When Tony Wilson signed A Certain Ratio to Factory Records in 1979 he told the world they were “the new Sex Pistols.” They weren’t, but they did leave their mark on Manchester music as one of the first bands to incorporate funk into an industrial take on postpunk.
Their debut, All Night Party, produced by Martin Hannett, was Factory’s first single release in September ’79: a month later I saw them at the Electric Ballroom in Camden.
It’s fair to say I was confounded: I still regarded anything underground and independent as essentially ‘punk’ but bands like ACR, This Heat and 23 Skidoo, with their jerky, angular rhythms and experimental sounds, had nothing in common with the leather-jacketed thrashers of a year or two earlier.
I remember their song Shack Up being quite a big Thing at the time, and this song, Flight – again produced by Hannett – was their next release.
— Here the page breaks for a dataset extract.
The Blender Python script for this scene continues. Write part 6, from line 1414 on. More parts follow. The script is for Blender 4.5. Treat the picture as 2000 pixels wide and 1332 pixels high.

One commenter describes it, succinctly, as a “kind of chilly psychedelic goth funk odyssey.”
After this they began to break free of Hannett, who they felt was making them sound too much like Joy Division – in 24 Hour Party People says ACR have “all the energy of Joy Division but much better clothes” – and forged their own path.
They began to incorporate disparate elements such as Latin and Cuban jazz into their “dark funk” and put out a dub record, Abracadubra, under the pseudonym Sir Horatio, before taking on the influence of New York disco – to the chagrin of skinny white boys with Joy Division badges.